Beyond Partisan Politics
These aren’t left vs. right, liberal vs. conservative, or Democrat vs. GOP issues.
These are issues that affect every Benician, regardless of party preferences.
How can you tell this goes beyond party politics?
Even Texas’s very conservative attorney general sued Valero for environmental violations!
Anyone who wonders whether Valero’s problematic environmental record is confined to Benicia might look to the company’s home state of Texas. In an apparently still-pending case, the very conservative Attorney General there, Ken Paxton, sued Valero three years ago for violations dating back to 2014.
The fact that Paxton has taken on Valero is noteworthy: On voter-fraud, immigration, abortion and other issues, Paxton has taken very right-wing positions. Donald Trump endorsed him for re-election last year. But even Paxton, a hard-core conservative, has blasted Valero’s environmental record.

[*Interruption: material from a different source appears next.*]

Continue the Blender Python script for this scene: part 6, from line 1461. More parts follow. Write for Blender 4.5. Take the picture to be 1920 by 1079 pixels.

More specifically, as explained by the Houston Chronicle:
“’For several years, the refinery has been plagued with continuing problems associated with operator errors and equipment malfunctions resulting in emissions events that emit unauthorized air contaminants into the environment,” the Attorney Generals [sic] office said in the civil complaint...
“In 2017, a fire at the refinery spurred the release of nearly 1 million pounds of pollutants into the air, including carbon monoxide, sulfur dioxide, particulate matter and volatile organic compounds, Valero estimated at the time…
“The AG’s suit alleges that refinery since 2014 has had at least 38 unauthorized emissions events that released pollution above the refinery’s permit limits. Those violations included releases of benzene, particulate matter, sulfur dioxide, volatile organic compounds and hydrogen sulfide, court documents said…
“’Despite the enforcement taken by the [Texas Commission on Environmental Quality] and [federal Environmental Protection Agency] against defendants for past emissions events, defendants’ poor operational, maintenance, and design practices continue to cause emissions events and unauthorized emissions of air contaminants from the Refinery into the environment,’ the AG’s lawyers wrote.”
Paxton is by no means alone in taking on Valero. A leading Texas environmentalist compares the company’s refinery unfavorably with others in the state, asserting that: “Valero’s Port Arthur Refinery has a poor compliance record even when compared to other Texas oil refineries, spewing out millions of pounds of dangerous pollution into surrounding neighborhoods . . . ”
The environmentalist’s criticism might be both expected and justified. But if even a leading conservative like Texas’s Attorney General, Ken Paxton, takes a critical view of Valero’s “continuing problems,” shouldn’t Benicians of all political stripes consider doing the same?